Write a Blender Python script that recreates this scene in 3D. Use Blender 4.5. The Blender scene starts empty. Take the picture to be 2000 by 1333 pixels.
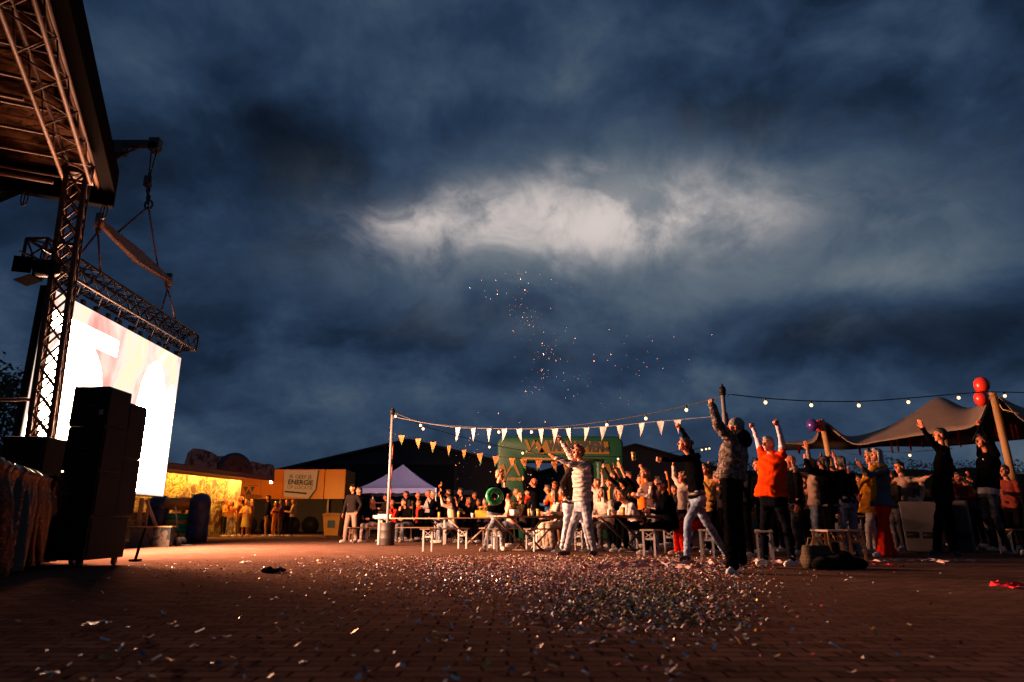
import bpy, bmesh, math, random
import numpy as np
from mathutils import Vector as V, Matrix as M, noise
R = math.radians
random.seed(7); rng = np.random.default_rng(7)
sc = bpy.context.scene
COL = sc.collection

# ---------------------------------------------------------------- camera
HC, PITCH, FPX = 0.56, R(15.01), 1333.0
cam = bpy.data.cameras.new('camera'); cam_o = bpy.data.objects.new('camera', cam); COL.objects.link(cam_o)
cam_o.location = (0, 0, HC); cam_o.rotation_euler = (R(90) + PITCH, 0, 0)
cam.sensor_width = 36; cam.lens = 24; cam.clip_end = 3000; cam.clip_start = .05
cam.dof.use_dof = True; cam.dof.focus_distance = 13.0; cam.dof.aperture_fstop = 2.0
sc.camera = cam_o
sc.view_settings.view_transform = 'Standard'; sc.view_settings.look = 'None'
sc.view_settings.exposure = 0; sc.view_settings.gamma = 1
sc.cycles.use_denoising = True; sc.cycles.max_bounces = 6; sc.cycles.diffuse_bounces = 3
sc.cycles.sample_clamp_indirect = 8; sc.cycles.caustics_reflective = False; sc.cycles.caustics_refractive = False

def ray(px, py):                       # direction through a photo pixel, scaled to forward = 1
    u = (px - 1000) / FPX; v = (666.5 - py) / FPX
    c, s = math.cos(PITCH), math.sin(PITCH)
    y = c - s * v; z = s + c * v
    return V((u / y, 1, z / y))
CAM = V((0, 0, HC))
def P(px, py, Y): return CAM + ray(px, py) * Y
def G(px, py, z=0.0):
    d = ray(px, py); return CAM + d * ((z - HC) / d.z)
def GX(px, Y): return V((ray(px, 1024).x * Y, Y, 0))

# ---------------------------------------------------------------- node helpers
def new_mat(name):
    m = bpy.data.materials.new(name); m.use_nodes = True
    return m, m.node_tree.nodes, m.node_tree.links, m.node_tree.nodes['Principled BSDF']
def ramp(nodes, stops):
    n = nodes.new('ShaderNodeValToRGB'); e = n.color_ramp.elements
    while len(e) < len(stops): e.new(0.5)
    for el, (p, c) in zip(e, stops):
        el.position = p; el.color = (*c, 1) if len(c) == 3 else c
    return n
def mathn(nodes, links, op, a, b=None, clamp=False):
    n = nodes.new('ShaderNodeMath'); n.operation = op; n.use_clamp = clamp
    for i, x in enumerate((a, b)):
        if x is None: continue
        if isinstance(x, (int, float)): n.inputs[i].default_value = x
        else: links.new(x, n.inputs[i])
    return n.outputs[0]
def mixc(nodes, links, fac, a, b, mode='MIX'):
    n = nodes.new('ShaderNodeMix'); n.data_type = 'RGBA'; n.blend_type = mode
    for s, x in ((n.inputs[0], fac), (n.inputs[6], a), (n.inputs[7], b)):
        if isinstance(x, (int, float)): s.default_value = x
        elif isinstance(x, tuple): s.default_value = (*x, 1)
        else: links.new(x, s)
    return n.outputs[2]
def noisen(nodes, links, vec, scale, detail=4, rough=.55, dist=0.0):
    n = nodes.new('ShaderNodeTexNoise'); n.inputs['Scale'].default_value = scale
    n.inputs['Detail'].default_value = detail; n.inputs['Roughness'].default_value = rough
    n.inputs['Distortion'].default_value = dist
    if vec is not None: links.new(vec, n.inputs['Vector'])
    return n.outputs['Fac']
def mapr(nodes, links, val, a, b, c=0.0, d=1.0, smooth=True):
    n = nodes.new('ShaderNodeMapRange')
    if smooth: n.interpolation_type = 'SMOOTHSTEP'
    links.new(val, n.inputs[0])
    for i, x in enumerate((a, b, c, d)): n.inputs[i + 1].default_value = x
    return n.outputs[0]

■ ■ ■

■ What the exercise asks: Copy out every line with the word "scene".

■ Full solution:
Write a Blender Python script that recreates this scene in 3D. Use Blender 4.5. The Blender scene starts empty. Take the picture to be 2000 by 1333 pixels.
sc = bpy.context.scene